The third Fedhead sounded more timid, as if Powell might have been drawing a beed on him from the bar window as he spoke in order to keep him in line:
“We should be prepared to raise rates if we stop getting good news and it looks like we're not on path to get down to" the Fed's target, Goolsbee said.
"But also if we see inflation going down more than we expected, we should be prepared to recognize whether that level of restrictiveness that we're at now, which is clearly restrictive, whether that's appropriate and whether we should loosen" policy.
The threesome did take some of the heat out of the irrational stock market’s flaming jamboree, knocking anticipated rate cuts down by a third:
They also took gold’s post-Powell rally down about 40% and sent the dollar back up. They even decapitated a massive short squeeze that was amplifying the climb in stocks. Clearly, the market was, again, overly anxious to accept the pivot narrative, especially when it was dripped from the Fed chair’s own lips.
Another one of Powell’s accomplishments coming out of the FOMC meeting was to drive that reverse repo facility to its largest drawdown over three days since the banking crisis last spring. That means the banks started rushing for some cash. That’s got to be a good thing, right? It means banks are moving cash they had parked for interest with the Fed to get it off of their own reserve balances during QE, now back into their own reserves, ready for deployment.

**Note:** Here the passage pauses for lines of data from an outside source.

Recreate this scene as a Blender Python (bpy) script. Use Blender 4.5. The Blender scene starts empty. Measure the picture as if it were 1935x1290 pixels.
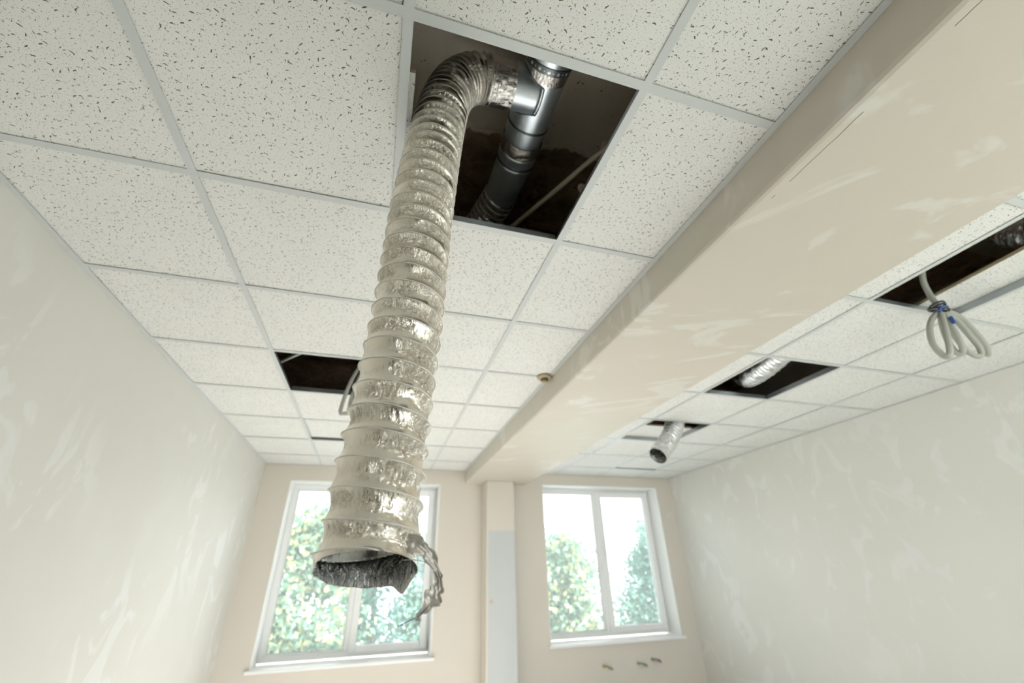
import bpy, math, random
import numpy as np
from mathutils import Vector, Matrix

# ------------------------------------------------------------------ camera
scn = bpy.context.scene
C = scn.collection
CAM = (0.6582, -0.5112, 1.5971)
ROT = ((0.9591579715514059, 0.2578393085410056, -0.11633948848301041),
       (-0.28196183478001485, 0.8385231354871948, -0.4662365011238515),
       (-0.02266074440260138, 0.47999775231121616, 0.8769769942474548))
cd = bpy.data.cameras.new('camera')
cam = bpy.data.objects.new('camera', cd)
C.objects.link(cam)
R = Matrix(ROT)
M = Matrix.Identity(4)
for i in range(3):
    M[i][0] = R[i][0]; M[i][1] = R[i][2]; M[i][2] = -R[i][1]; M[i][3] = CAM[i]
cam.matrix_world = M
cd.sensor_width = 36; cd.lens = 14.797
cd.clip_start = 0.05; cd.clip_end = 300
cd.dof.use_dof = True; cd.dof.focus_distance = 0.92; cd.dof.aperture_fstop = 2.4
scn.camera = cam

# ------------------------------------------------------------------ world, sun, exposure
w = bpy.data.worlds.new('sky'); scn.world = w; w.use_nodes = True
bg = w.node_tree.nodes['Background']
bg.inputs[0].default_value = (0.90, 0.955, 1.0, 1); bg.inputs[1].default_value = 3.0
sd = bpy.data.lights.new('sun', 'SUN'); sd.energy = 15.0; sd.angle = 0.03; sd.color = (1.0, .995, .98)
sun = bpy.data.objects.new('sun', sd); C.objects.link(sun)
sun.rotation_euler = Vector((-.42, 1.0, -.43)).to_track_quat('-Z', 'Y').to_euler()
vs = scn.view_settings
vs.view_transform = 'Standard'; vs.look = 'None'; vs.gamma = 1; vs.use_curve_mapping = False
vs.exposure = 1.0

H = 2.70; XL = -0.587; XB = 1.632; XB2 = 2.39; XW = 4.528; YF = 4.752; YB = -1.5; ROW = 0.61; FLOOR = 0.0; SLAB = 3.32
WT = 0.42
rnd = random.Random(7)
nrs = np.random.RandomState(5)

# ------------------------------------------------------------------ material helpers
def mat(name, base=(.8, .8, .8), rough=.7, metal=0.0, spec=.5):
    m = bpy.data.materials.new(name); m.use_nodes = True
    b = m.node_tree.nodes['Principled BSDF']
    b.inputs['Base Color'].default_value = (*base, 1); b.inputs['Roughness'].default_value = rough
    b.inputs['Metallic'].default_value = metal; b.inputs['Specular IOR Level'].default_value = spec
    return m, m.node_tree, b
def N(nt, t, **kw):
    n = nt.nodes.new(t)
    for k, v in kw.items(): setattr(n, k, v)
    return n
def L(nt, a, b): nt.links.new(a, b)
def ramp(nt, fac, stops, interp='LINEAR'):
    r = N(nt, 'ShaderNodeValToRGB'); r.color_ramp.interpolation = interp
    e = r.color_ramp.elements
    while len(e) < len(stops): e.new(.5)
    for k, (p, c) in enumerate(stops):
        e[k].position = p; e[k].color = (*c, 1) if len(c) == 3 else c
    L(nt, fac, r.inputs[0]); return r.outputs[0]
def mathn(nt, op, a, b=None, c=None, clamp=False):
    n = N(nt, 'ShaderNodeMath', operation=op, use_clamp=clamp)
    for i, v in enumerate((a, b, c)):
        if v is None: continue
        if isinstance(v, (int, float)): n.inputs[i].default_value = v
        else: L(nt, v, n.inputs[i])
    return n.outputs[0]
def noise(nt, vec, scale, detail=3, rough=.5, dist=0):
    n = N(nt, 'ShaderNodeTexNoise'); n.inputs['Scale'].default_value = scale
    n.inputs['Detail'].default_value = detail; n.inputs['Roughness'].default_value = rough
    n.inputs['Distortion'].default_value = dist
    if vec is not None: L(nt, vec, n.inputs['Vector'])
    return n.outputs['Fac']
def mixc(nt, fac, a, b):
    n = N(nt, 'ShaderNodeMix', data_type='RGBA')
    L(nt, fac, n.inputs[0])
    for s, v in ((6, a), (7, b)):
        if isinstance(v, tuple): n.inputs[s].default_value = (*v, 1)
        else: L(nt, v, n.inputs[s])
    return n.outputs[2]
def bump(nt, b, h, strength, dist):
    n = N(nt, 'ShaderNodeBump'); n.inputs['Strength'].default_value = strength; n.inputs['Distance'].default_value = dist
    L(nt, h, n.inputs['Height']); L(nt, n.outputs[0], b.inputs['Normal']); return n
def mapping(nt, vec, scale=(1, 1, 1), rot=(0, 0, 0), loc=(0, 0, 0)):
    n = N(nt, 'ShaderNodeMapping'); n.inputs['Scale'].default_value = scale; n.inputs['Rotation'].default_value = rot
    n.inputs['Location'].default_value = loc
    L(nt, vec, n.inputs['Vector']); return n.outputs[0]

def plaster(name, base, patch, tone, seed, rot=(0, 0, 0), thr=.60, crack=False, grey=False):
    m, nt, b = mat(name, base, .62)
    tc = N(nt, 'ShaderNodeTexCoord').outputs['Object']
    v = mapping(nt, tc, (1, 1, 1), rot, (seed, seed * .7, seed * 1.3))
    broad = noise(nt, v, .9, 3, .5)
    col = mixc(nt, ramp(nt, broad, [(.35, (0, 0, 0)), (.65, (1, 1, 1))]), base, tone)
    smear = noise(nt, mapping(nt, v, (1.0, 2.3, 1.4)), 1.7, 4, .55, 1.3)
    area = noise(nt, v, .8, 1, .5)
    s = mathn(nt, 'MULTIPLY', ramp(nt, smear, [(thr - .04, (0, 0, 0)), (thr + .02, (1, 1, 1)), (thr + .12, (.7, .7, .7))]),
              ramp(nt, area, [(.42, (0, 0, 0)), (.56, (1, 1, 1))]))
    s = mathn(nt, 'MULTIPLY', s, .8)
    col = mixc(nt, s, col, patch)
    if crack:   # fine hairline along the filled corner of the beam
        sep = N(nt, 'ShaderNodeSeparateXYZ'); L(nt, tc, sep.inputs[0])
        wob = mathn(nt, 'MULTIPLY', mathn(nt, 'SUBTRACT', noise(nt, tc, 9, 3, .6), .5), .012)
        d = mathn(nt, 'ABSOLUTE', mathn(nt, 'SUBTRACT', mathn(nt, 'ADD', sep.outputs[0], wob), 1.668))
        c1 = mathn(nt, 'LESS_THAN', d, .0011)
        c2 = mathn(nt, 'LESS_THAN', sep.outputs[1], .12)
        c3 = mathn(nt, 'GREATER_THAN', noise(nt, tc, 5, 1, .5), .44)
        c4 = mathn(nt, 'LESS_THAN', sep.outputs[2], 2.58)
        cr = mathn(nt, 'MULTIPLY', mathn(nt, 'MULTIPLY', c1, c2), mathn(nt, 'MULTIPLY', c3, c4))
        col = mixc(nt, cr, col, (.12, .11, .09))
    if grey:    # grey primed patch on the pillar front with one pink touch-up spot
        sep = N(nt, 'ShaderNodeSeparateXYZ'); L(nt, tc, sep.inputs[0])
        wob = mathn(nt, 'MULTIPLY', mathn(nt, 'SUBTRACT', noise(nt, tc, 6, 2, .6), .5), .03)
        g = mathn(nt, 'LESS_THAN', mathn(nt, 'ADD', sep.outputs[2], wob), 2.01)
        g = mathn(nt, 'MULTIPLY', g, mathn(nt, 'GREATER_THAN', sep.outputs[0], 1.864))
        col = mixc(nt, g, col, (.60, .62, .61))
        d = N(nt, 'ShaderNodeVectorMath', operation='DISTANCE'); L(nt, tc, d.inputs[0]); d.inputs[1].default_value = (1.9, 4.5, 1.33)
        col = mixc(nt, mathn(nt, 'LESS_THAN', d.outputs['Value'], .022), col, (.62, .5, .45))
    L(nt, col, b.inputs['Base Color'])
    bump(nt, b, noise(nt, v, 5, 4, .6), .25, .01)
    L(nt, ramp(nt, smear, [(.4, (.7, .7, .7)), (.7, (.48, .48, .48))]), b.inputs['Roughness'])
    return m

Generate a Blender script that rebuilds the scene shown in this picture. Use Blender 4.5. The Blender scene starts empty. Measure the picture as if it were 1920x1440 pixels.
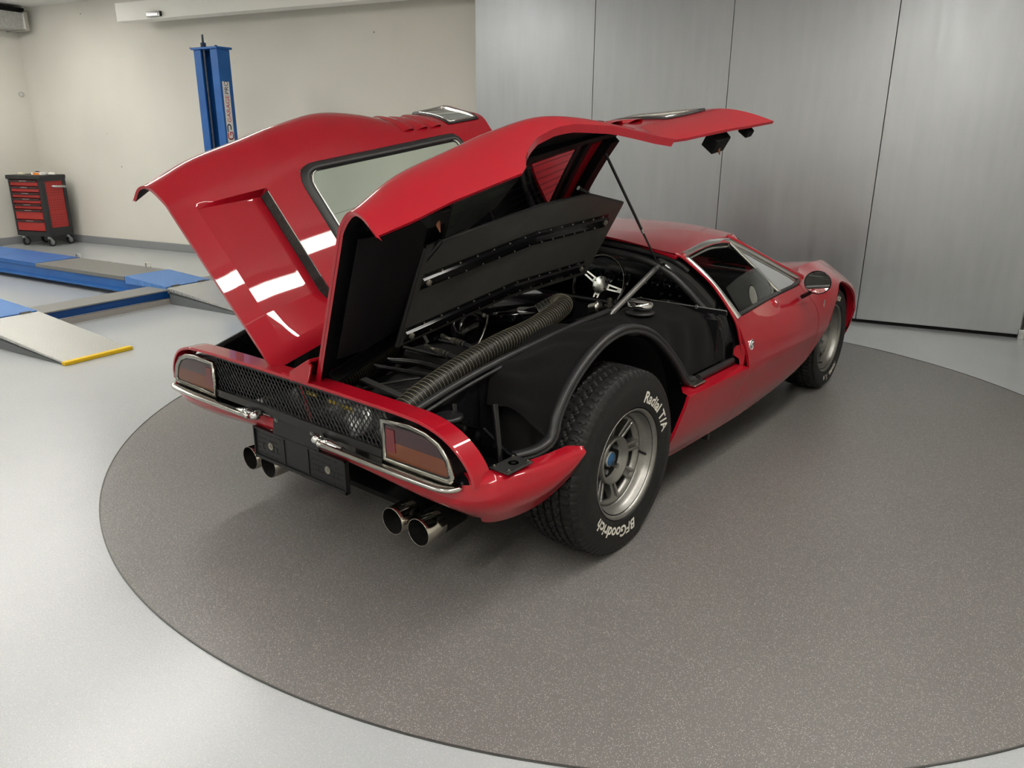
import bpy, bmesh, math, random
from mathutils import Vector as V, Matrix
random.seed(7)
sc = bpy.context.scene
PI = math.pi

# ---------------------------------------------------------------- camera, world, exposure
CAM = V((2.1755, -2.2581, 1.4822))
CR = V((0.77640682, 0.63021445, 0.00471071)); CU = V((-0.19638836, 0.23482913, 0.95199101)); CF = V((-0.59885229, 0.74005745, -0.30608972))
cd = bpy.data.cameras.new('camera'); cam = bpy.data.objects.new('camera', cd); sc.collection.objects.link(cam)
cd.sensor_fit = 'HORIZONTAL'; cd.sensor_width = 36.0; cd.lens = 1445.67 / 1920 * 36.0
cam.matrix_world = Matrix(((CR.x, CU.x, -CF.x, CAM.x), (CR.y, CU.y, -CF.y, CAM.y), (CR.z, CU.z, -CF.z, CAM.z), (0, 0, 0, 1)))
cd.clip_start = 0.05
sc.camera = cam
w = bpy.data.worlds.new('world'); sc.world = w; w.use_nodes = True
w.node_tree.nodes['Background'].inputs[0].default_value = (0.9, 0.95, 1.0, 1)
w.node_tree.nodes['Background'].inputs[1].default_value = 0.1
sc.view_settings.view_transform = 'Standard'; sc.view_settings.look = 'None'
sc.view_settings.exposure = 0.93; sc.view_settings.gamma = 1.0; sc.view_settings.use_curve_mapping = False
LAMP_POWER = 20.0

# room frame: w along the back wall, n towards it
WD = V((0.97663, 0.21491, 0)); WN = V((-0.21491, 0.97663, 0))
def rw(w_, n_, z=0.0): return WD * w_ + WN * n_ + V((0, 0, z))

# ---------------------------------------------------------------- helpers
def link(o): sc.collection.objects.link(o); return o
def tag(o, label=None, cat=None, group=None, kind=None):
    if label: o['label'] = label
    if cat: o['category'] = cat
    if group: o['group'] = group
    if kind: o['kind'] = kind
    return o
def empty(name, loc, label=None, cat=None, group=None):
    o = bpy.data.objects.new(name, None); link(o); o.location = loc; o.empty_display_size = 0.1
    return tag(o, label, cat, group)
class MB:
    def __init__(s): s.v = []; s.f = []; s.m = []; s.sm = []
    def add(s, vs, fs, m=0, smooth=False):
        b = len(s.v); s.v += [tuple(x) for x in vs]
        for f in fs: s.f.append([b + i for i in f]); s.m.append(m); s.sm.append(smooth)
        return s
    def box(s, c, d, ax=None, m=0):
        c = V(c); ax = ax or (V((1, 0, 0)), V((0, 1, 0)), V((0, 0, 1)))
        vs = [c + ax[0] * (i * d[0] / 2) + ax[1] * (j * d[1] / 2) + ax[2] * (k * d[2] / 2) for i in (-1, 1) for j in (-1, 1) for k in (-1, 1)]
        return s.add(vs, [(0, 1, 3, 2), (4, 6, 7, 5), (0, 4, 5, 1), (2, 3, 7, 6), (0, 2, 6, 4), (1, 5, 7, 3)], m)
    def hull8(s, a, b, m=0):   # a: 4 pts ring, b: 4 pts ring
        return s.add(list(a) + list(b), [(3, 2, 1, 0), (4, 5, 6, 7), (0, 1, 5, 4), (1, 2, 6, 5), (2, 3, 7, 6), (3, 0, 4, 7)], m)
    def prism(s, pts, off, m=0, smooth=False):
        n = len(pts); pts = [V(p) for p in pts]; off = V(off)
        s.add(pts, [list(range(n))[::-1]], m); s.add([p + off for p in pts], [list(range(n))], m)
        s.add(pts + [p + off for p in pts], [(i, (i + 1) % n, n + (i + 1) % n, n + i) for i in range(n)], m, smooth)
        return s
    def tube(s, path, r, n=12, m=0, closed=False, cap=True, prof=None, up=None):
        path = [V(p) for p in path]; N = len(path); rings = []
        rr = r if callable(r) else (lambda i: r)
        T = []
        for i in range(N):
            if closed: t = path[(i + 1) % N] - path[i - 1]
            else: t = path[min(i + 1, N - 1)] - path[max(i - 1, 0)]
            T.append(t.normalized())
        u = V(up) if up else (V((0, 0, 1)) if abs(T[0].z) < 0.9 else V((1, 0, 0)))
        vs = []
        for i in range(N):
            a = (u - T[i] * u.dot(T[i]))
            if a.length < 1e-5: a = V((1, 0, 0)) - T[i] * T[i].x
            a.normalize(); b = T[i].cross(a)
            if not up: u = a
            if prof:
                for (px, py) in prof: vs.append(path[i] + a * px * rr(i) + b * py * rr(i))
            else:
                for k in range(n):
                    g = 2 * PI * k / n; vs.append(path[i] + a * math.cos(g) * rr(i) + b * math.sin(g) * rr(i))
        if prof: n = len(prof)
        fs = []
        for i in range(N if closed else N - 1):
            j = (i + 1) % N
            for k in range(n): fs.append((i * n + k, i * n + (k + 1) % n, j * n + (k + 1) % n, j * n + k))
        s.add(vs, fs, m, True)
        if cap and not closed:
            s.add(vs[:n], [list(range(n))[::-1]], m); s.add(vs[-n:], [list(range(n))], m)
        return s
    def lathe(s, prof, c, ax, m=0, n=48, smooth=True, ref=None):  # prof (along axis, radius)
        c = V(c); ax = V(ax).normalized(); u = V(ref) if ref else (V((0, 0, 1)) if abs(ax.z) < 0.9 else V((1, 0, 0)))
        u = (u - ax * u.dot(ax)).normalized(); w_ = ax.cross(u); vs = []; L = len(prof)
        for k in range(n):
            g = 2 * PI * k / n; d = u * math.cos(g) + w_ * math.sin(g)
            for (h, r) in prof: vs.append(c + ax * h + d * r)
        fs = [(k * L + i, k * L + i + 1, ((k + 1) % n) * L + i + 1, ((k + 1) % n) * L + i) for k in range(n) for i in range(L - 1)]
        return s.add(vs, fs, m, smooth)
    def cyl(s, a, b, r, m=0, n=20, r2=None):
        a = V(a); b = V(b); L = (b - a).length
        return s.lathe([(0, 0.0001), (0, r), (0, r), (L, r if r2 is None else r2), (L, r if r2 is None else r2), (L, 0.0001)], a, b - a, m, n, True)
    def grid(s, G, m=0, mask=None, smooth=True, flip=False, closed_u=False):
        R_, C_ = len(G), len(G[0]); vs = [p for row in G for p in row]; fs = []
        for i in range(R_ if closed_u else R_ - 1):
            for j in range(C_ - 1):
                if mask and not mask(i, j): continue
                k = (i + 1) % R_
                f = (i * C_ + j, i * C_ + j + 1, k * C_ + j + 1, k * C_ + j)
                fs.append(f[::-1] if flip else f)
        return s.add(vs, fs, m, smooth)
    def shell(s, G, th, mask=None, flip=False, mo=0, mi=1, mr=0):
        # two-skin sheet with closed rims; th towards the back of the faces
        R_, C_ = len(G), len(G[0]); G = [[V(p) for p in row] for row in G]
        def nrm(i, j):
            a = G[min(i + 1, R_ - 1)][j] - G[max(i - 1, 0)][j]; b = G[i][min(j + 1, C_ - 1)] - G[i][max(j - 1, 0)]
            n_ = a.cross(b)
            if n_.length < 1e-9: return V((0, 0, 1))
            n_.normalize(); return -n_ if flip else n_
        I = [[G[i][j] + nrm(i, j) * th for j in range(C_)] for i in range(R_)]
        ok = lambda i, j: 0 <= i < R_ - 1 and 0 <= j < C_ - 1 and (mask is None or mask(i, j))
        vo = [p for r in G for p in r]; vi = [p for r in I for p in r]; N = len(vo)
        fo, fi, fr = [], [], []
        for i in range(R_ - 1):
            for j in range(C_ - 1):
                if not ok(i, j): continue
                a, b, c, d = i * C_ + j, i * C_ + j + 1, (i + 1) * C_ + j + 1, (i + 1) * C_ + j
                q = (a, b, c, d) if not flip else (d, c, b, a)
                fo.append(q); fi.append(tuple(N + x for x in q[::-1]))
                for (di, dj, e0, e1) in ((-1, 0, a, b), (0, 1, b, c), (1, 0, c, d), (0, -1, d, a)):
                    if not ok(i + di, j + dj):
                        r_ = (e1, e0, N + e0, N + e1); fr.append(r_ if not flip else r_[::-1])
        b0 = len(s.v); s.v += [tuple(p) for p in vo + vi]
        for fs, m, sm in ((fo, mo, True), (fi, mi, True)):
            for f in fs: s.f.append([b0 + x for x in f]); s.m.append(m); s.sm.append(sm)
        b1 = len(s.v); vv = [tuple(p) for p in vo + vi]; mp = {}
        for f in fr:
            q_ = []
            for x in f:
                if x not in mp: mp[x] = len(s.v); s.v.append(vv[x])
                q_.append(mp[x])
            s.f.append(q_); s.m.append(mr); s.sm.append(False)
        return s
    def build(s, name, mats, parent=None, recalc=False, bevel=0, subsurf=0, label=None, world=True):
        me = bpy.data.meshes.new(name); me.from_pydata(s.v, [], s.f)
        if not isinstance(mats, (list, tuple)): mats = [mats]
        for m in mats: me.materials.append(m)
        for i, p in enumerate(me.polygons):
            p.material_index = min(s.m[i], len(mats) - 1); p.use_smooth = s.sm[i]
        me.update()
        if recalc:
            bm = bmesh.new(); bm.from_mesh(me); bmesh.ops.remove_doubles(bm, verts=bm.verts, dist=1e-6); bmesh.ops.recalc_face_normals(bm, faces=bm.faces); bm.to_mesh(me); bm.free()
        o = bpy.data.objects.new(name, me); link(o)
        if parent is not None:
            o.parent = parent; pw = WORLD.get(parent.name)
            M = world_of(parent); o.matrix_parent_inverse = Matrix.Identity(4)
            inv = M.inverted(); me.transform(inv)
        if bevel:
            b = o.modifiers.new('bevel', 'BEVEL'); b.width = bevel; b.segments = 2; b.limit_method = 'ANGLE'; b.angle_limit = math.radians(40)
        if subsurf:
            b = o.modifiers.new('sub', 'SUBSURF'); b.levels = subsurf; b.render_levels = subsurf
        if label: o['label'] = label
        return o
WORLD = {}
def world_of(o):
    M = Matrix.Identity(4)
    while o is not None:
        M = o.matrix_basis @ M; o = o.parent
    return M

def lerp(a, b, t): return a + (b - a) * t
def itab(tab, y):
    if y <= tab[0][0]: return tab[0][1]
    for (a, A), (b, B) in zip(tab, tab[1:]):
        if y <= b:
            t = (y - a) / (b - a)
            return lerp(A, B, t) if not isinstance(A, tuple) else tuple(lerp(p, q, t) for p, q in zip(A, B))
    return tab[-1][1]
def cr1(p0, p1, p2, p3, t):
    return 0.5 * ((2 * p1) + (-p0 + p2) * t + (2 * p0 - 5 * p1 + 4 * p2 - p3) * t * t + (-p0 + 3 * p1 - 3 * p2 + p3) * t ** 3)
def ctab(tab, y):   # Catmull-Rom through keyed tuples (uniform enough)
    n = len(tab)
    if y <= tab[0][0]: return tab[0][1]
    if y >= tab[-1][0]: return tab[-1][1]
    for i in range(n - 1):
        if y <= tab[i + 1][0]:
            t = (y - tab[i][0]) / (tab[i + 1][0] - tab[i][0])
            P = [tab[max(i - 1, 0)][1], tab[i][1], tab[i + 1][1], tab[min(i + 2, n - 1)][1]]
            if isinstance(P[1], tuple): return tuple(cr1(P[0][k], P[1][k], P[2][k], P[3][k], t) for k in range(len(P[1])))
            return cr1(*P, t)
def spline(pts, n=8, closed=False):
    pts = [V(p) for p in pts]; N = len(pts); out = []
    for i in range(N if closed else N - 1):
        P = [pts[(i + k) % N] if closed else pts[min(max(i + k, 0), N - 1)] for k in (-1, 0, 1, 2)]
        for k in range(n):
            t = k / n; out.append(V([cr1(P[0][a], P[1][a], P[2][a], P[3][a], t) for a in range(len(P[1]))]))
    if not closed: out.append(pts[-1])
    return out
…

It is interesting to watch Powell reel around in brain fever, massacring much of the tightness that Fed had carefully created in financial markets then see Team Fed swing into frantic action to counter their lost leader and try to get the tightness back in place … all in three day’s time! It must be like first learning of your father’s Alzheimer’s at the board meeting of your family company where he is CEO as he sets the place on fire.
Now we have to worry about how Papa Powell might misfire next.